The closing costs are incurred by the seller or buyer and are associated with the mortgage loan. The fees vary depending on the borrower’s state or province of residence. The settlement form usually includes all closing costs.

Harmful Fees

Private transfer fees are one example whereby you are required to pay a premium before selling your home. Developers usually charge private transfer fees and include them in the sales contract. Thus, if the buyer sells the property within a certain period, certain percentage is to be paid to another party. This arrangement is to the disadvantage of homeowners because it lowers the home equity and makes it more difficult to sell the property. Resale fees are different in that the money is used for renovations and amenity and infrastructural improvements. Condo and homeowners’ associations usually charge resale fees.

Types of Closing Costs

There are different types of fees such as inspection, appraisal, mortgage application, and recording fees. Appraisal is done to make an assessment of the property and verify its price. It is paid by the seller or buyer and the fee includes components such as improvements and renovations, the price of

comparable properties, and others. Inspection fees are also paid by the seller or buyer. Inspections are made to check whether the house is in good condition. The fee depends on the size of the property. Thermal imaging inspection, lead-based paint swab test, and termite inspection are some examples. Other examples include light commercial building and new residential construction inspection. The financial institution may also request pool inspection (if any), Chinese drywall, and mold inspection.
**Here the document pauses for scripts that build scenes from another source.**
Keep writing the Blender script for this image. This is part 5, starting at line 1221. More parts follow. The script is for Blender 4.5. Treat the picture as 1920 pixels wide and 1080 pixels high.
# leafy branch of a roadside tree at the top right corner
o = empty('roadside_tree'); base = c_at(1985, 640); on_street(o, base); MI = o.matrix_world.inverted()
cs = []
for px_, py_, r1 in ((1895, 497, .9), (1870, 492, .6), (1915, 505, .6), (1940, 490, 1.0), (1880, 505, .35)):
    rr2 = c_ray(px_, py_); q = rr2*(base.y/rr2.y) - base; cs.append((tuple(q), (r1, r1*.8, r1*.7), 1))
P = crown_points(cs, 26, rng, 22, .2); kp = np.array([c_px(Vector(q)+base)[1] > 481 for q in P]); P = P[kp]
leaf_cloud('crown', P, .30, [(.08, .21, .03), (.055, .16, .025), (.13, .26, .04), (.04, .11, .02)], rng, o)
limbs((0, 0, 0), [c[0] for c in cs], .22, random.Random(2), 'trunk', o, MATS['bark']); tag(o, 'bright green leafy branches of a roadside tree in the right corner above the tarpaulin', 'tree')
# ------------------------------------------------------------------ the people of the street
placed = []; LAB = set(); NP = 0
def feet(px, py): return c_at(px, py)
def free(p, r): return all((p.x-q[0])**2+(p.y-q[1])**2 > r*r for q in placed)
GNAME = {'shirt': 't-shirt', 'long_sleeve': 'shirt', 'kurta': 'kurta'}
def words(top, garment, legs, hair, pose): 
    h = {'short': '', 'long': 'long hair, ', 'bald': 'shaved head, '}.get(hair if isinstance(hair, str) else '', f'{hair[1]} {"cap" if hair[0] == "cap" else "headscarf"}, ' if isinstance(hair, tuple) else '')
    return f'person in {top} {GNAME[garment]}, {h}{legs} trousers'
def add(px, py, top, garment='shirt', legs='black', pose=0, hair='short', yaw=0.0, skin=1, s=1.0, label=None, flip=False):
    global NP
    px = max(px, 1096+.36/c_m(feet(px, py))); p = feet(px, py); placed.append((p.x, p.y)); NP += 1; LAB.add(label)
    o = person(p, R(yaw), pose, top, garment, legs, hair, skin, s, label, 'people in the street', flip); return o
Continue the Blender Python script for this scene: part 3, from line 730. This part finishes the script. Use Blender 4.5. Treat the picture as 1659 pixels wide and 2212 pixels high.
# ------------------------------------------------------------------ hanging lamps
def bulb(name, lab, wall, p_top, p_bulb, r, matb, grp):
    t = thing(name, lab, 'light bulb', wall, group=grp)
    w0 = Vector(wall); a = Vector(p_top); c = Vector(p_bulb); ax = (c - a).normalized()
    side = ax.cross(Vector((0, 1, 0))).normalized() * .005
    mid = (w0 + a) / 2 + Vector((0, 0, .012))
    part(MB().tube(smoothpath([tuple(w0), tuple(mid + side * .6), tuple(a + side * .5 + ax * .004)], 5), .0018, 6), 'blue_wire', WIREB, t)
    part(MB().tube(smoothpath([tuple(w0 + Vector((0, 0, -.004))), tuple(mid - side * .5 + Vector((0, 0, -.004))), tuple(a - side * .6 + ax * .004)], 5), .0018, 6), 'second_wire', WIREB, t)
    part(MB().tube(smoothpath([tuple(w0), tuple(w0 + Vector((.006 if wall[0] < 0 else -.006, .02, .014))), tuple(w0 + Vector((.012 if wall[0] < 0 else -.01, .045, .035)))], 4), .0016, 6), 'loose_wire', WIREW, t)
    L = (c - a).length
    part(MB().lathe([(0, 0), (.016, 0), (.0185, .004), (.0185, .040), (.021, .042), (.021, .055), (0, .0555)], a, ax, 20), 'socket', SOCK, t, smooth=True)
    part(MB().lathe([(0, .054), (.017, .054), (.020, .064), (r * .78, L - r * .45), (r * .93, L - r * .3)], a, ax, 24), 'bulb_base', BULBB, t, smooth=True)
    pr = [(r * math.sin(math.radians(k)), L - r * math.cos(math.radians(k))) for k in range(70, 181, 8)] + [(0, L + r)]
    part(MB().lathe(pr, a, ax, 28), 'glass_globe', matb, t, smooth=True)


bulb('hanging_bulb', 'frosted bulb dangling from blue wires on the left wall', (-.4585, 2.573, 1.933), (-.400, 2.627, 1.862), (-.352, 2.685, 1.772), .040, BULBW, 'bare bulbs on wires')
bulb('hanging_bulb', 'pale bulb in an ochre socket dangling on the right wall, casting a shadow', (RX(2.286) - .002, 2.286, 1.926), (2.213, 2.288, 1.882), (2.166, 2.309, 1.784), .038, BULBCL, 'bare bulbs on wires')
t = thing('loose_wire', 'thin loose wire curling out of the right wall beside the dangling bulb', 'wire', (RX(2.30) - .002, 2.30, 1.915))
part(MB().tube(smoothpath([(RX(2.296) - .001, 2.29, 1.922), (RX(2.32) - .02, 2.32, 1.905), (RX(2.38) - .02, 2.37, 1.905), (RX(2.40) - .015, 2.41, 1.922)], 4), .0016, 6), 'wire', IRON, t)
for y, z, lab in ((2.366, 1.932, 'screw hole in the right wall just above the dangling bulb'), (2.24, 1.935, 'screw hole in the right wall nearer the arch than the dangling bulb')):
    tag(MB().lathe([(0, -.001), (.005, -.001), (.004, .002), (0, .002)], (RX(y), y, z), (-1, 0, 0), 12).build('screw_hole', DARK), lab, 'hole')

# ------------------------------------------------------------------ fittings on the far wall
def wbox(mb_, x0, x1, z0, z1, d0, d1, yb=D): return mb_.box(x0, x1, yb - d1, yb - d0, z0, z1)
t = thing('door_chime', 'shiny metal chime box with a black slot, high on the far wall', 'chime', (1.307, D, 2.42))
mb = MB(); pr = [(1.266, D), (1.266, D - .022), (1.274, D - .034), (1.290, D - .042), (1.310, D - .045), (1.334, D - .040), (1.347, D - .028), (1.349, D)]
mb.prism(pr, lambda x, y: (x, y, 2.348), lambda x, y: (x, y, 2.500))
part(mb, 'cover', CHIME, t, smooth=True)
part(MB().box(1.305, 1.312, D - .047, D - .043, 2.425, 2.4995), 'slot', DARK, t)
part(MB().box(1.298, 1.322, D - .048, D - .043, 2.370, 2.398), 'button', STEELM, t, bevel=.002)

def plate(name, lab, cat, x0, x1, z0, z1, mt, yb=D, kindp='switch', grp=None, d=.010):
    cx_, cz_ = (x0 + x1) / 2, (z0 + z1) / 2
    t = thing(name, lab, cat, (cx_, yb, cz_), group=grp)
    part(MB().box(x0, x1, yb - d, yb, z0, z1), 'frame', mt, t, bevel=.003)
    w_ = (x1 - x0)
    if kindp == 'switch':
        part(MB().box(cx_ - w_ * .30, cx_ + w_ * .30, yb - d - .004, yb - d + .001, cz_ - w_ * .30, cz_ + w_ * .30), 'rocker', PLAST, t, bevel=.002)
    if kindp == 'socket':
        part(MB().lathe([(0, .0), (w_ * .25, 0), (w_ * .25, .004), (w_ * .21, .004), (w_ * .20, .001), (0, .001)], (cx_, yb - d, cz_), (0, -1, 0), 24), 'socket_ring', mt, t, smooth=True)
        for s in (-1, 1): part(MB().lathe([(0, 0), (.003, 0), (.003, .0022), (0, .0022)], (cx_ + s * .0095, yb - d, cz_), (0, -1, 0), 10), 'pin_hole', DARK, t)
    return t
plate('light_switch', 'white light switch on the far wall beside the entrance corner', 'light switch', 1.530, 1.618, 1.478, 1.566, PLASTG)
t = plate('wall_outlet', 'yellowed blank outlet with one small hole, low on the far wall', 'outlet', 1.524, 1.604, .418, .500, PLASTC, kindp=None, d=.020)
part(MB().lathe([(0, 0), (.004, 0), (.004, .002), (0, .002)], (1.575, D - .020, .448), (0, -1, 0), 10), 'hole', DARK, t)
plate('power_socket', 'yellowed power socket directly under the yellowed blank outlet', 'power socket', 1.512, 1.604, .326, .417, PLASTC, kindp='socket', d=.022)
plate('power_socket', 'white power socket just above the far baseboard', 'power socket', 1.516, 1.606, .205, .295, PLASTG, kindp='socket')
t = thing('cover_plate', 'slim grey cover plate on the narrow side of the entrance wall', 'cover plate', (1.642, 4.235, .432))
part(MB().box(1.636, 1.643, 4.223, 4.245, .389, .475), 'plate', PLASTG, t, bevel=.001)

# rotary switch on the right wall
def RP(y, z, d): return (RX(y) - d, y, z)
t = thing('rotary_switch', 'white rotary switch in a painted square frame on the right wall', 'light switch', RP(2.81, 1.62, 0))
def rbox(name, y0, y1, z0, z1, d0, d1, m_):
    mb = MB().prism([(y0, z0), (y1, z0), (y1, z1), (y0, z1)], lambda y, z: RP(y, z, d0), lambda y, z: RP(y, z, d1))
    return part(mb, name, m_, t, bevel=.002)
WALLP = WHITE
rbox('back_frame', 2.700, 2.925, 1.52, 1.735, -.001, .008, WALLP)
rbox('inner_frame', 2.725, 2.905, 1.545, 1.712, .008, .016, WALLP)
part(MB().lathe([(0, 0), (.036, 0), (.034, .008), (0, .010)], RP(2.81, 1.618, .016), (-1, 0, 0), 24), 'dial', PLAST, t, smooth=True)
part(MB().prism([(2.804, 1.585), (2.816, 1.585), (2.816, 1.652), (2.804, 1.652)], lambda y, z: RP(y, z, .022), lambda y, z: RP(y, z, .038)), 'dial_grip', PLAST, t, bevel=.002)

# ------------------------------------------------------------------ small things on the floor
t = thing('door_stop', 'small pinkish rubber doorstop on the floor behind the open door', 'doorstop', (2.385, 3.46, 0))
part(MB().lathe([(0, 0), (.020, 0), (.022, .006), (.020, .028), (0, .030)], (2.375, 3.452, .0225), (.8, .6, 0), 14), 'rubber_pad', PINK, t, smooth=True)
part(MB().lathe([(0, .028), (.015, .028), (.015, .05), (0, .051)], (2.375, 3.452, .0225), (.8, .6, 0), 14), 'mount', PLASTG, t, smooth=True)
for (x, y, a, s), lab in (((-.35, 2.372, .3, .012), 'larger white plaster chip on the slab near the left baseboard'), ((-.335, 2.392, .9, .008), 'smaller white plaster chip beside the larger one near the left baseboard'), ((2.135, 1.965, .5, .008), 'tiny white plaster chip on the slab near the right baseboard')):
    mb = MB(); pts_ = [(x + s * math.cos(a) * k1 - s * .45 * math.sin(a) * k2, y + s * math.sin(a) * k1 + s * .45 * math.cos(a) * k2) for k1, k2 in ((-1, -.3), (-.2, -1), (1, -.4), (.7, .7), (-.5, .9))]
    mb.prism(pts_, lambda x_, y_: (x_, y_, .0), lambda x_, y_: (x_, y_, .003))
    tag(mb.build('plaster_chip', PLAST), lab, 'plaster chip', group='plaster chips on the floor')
Other types of fees include brokerage commission, survey fee, transaction stamps, as well as title service costs and attorney fees. The survey fee is paid to determine the dimensions and size of the lot and to make sure that there are no encroachments. Transaction stamps are also included in the closing costs. They can be in the form of an excise tax and are paid by the buyer or seller. The seller also pays for different title services, including insurance premiums and title search. They are paid to an escrow, settlement, or title agent. The title insurance premium and service fees can increase by up to 10 percent at closing. Other fees include pro-rate property taxes, property insurance, and home warranties. Pro-rata property taxes are paid each year on real estate properties. The buyer and seller pay a percentage of the tax, based on the length of ownership during the particular year. The pre-paid property insurance is usually paid by the new homeowner during the stated term of the loan. The home warranties can be purchased at closing and protect the property against damages and replacement and repair expenses. This coverage is a good option for first-time buyers and offers protection for different items. It is affordable and costs between $250 and $400. Some companies also advertise discounted policies.

Other Expenses

Borrowers may have to pay homeowner association dues as well. In some cases, they are paid by the seller. The payment is adjusted based on the ownership share of the seller and buyer during the year of sale. Otherwise HOA dues are paid on a monthly basis and are pro-rated. In many cases, borrowers also pay a mortgage application fee so that their application is reviewed and processed. They are either due at or before closing depending on the financial institution and mortgage type. Borrowers pay attorney fees as well. The lender and other parties may also have an attorney representing them to ensure that all mortgage documents are filled in correctly. Finally, the borrower may purchase points from the financial institution. Banks offer a lower interest rate in exchange for pre-paid interest.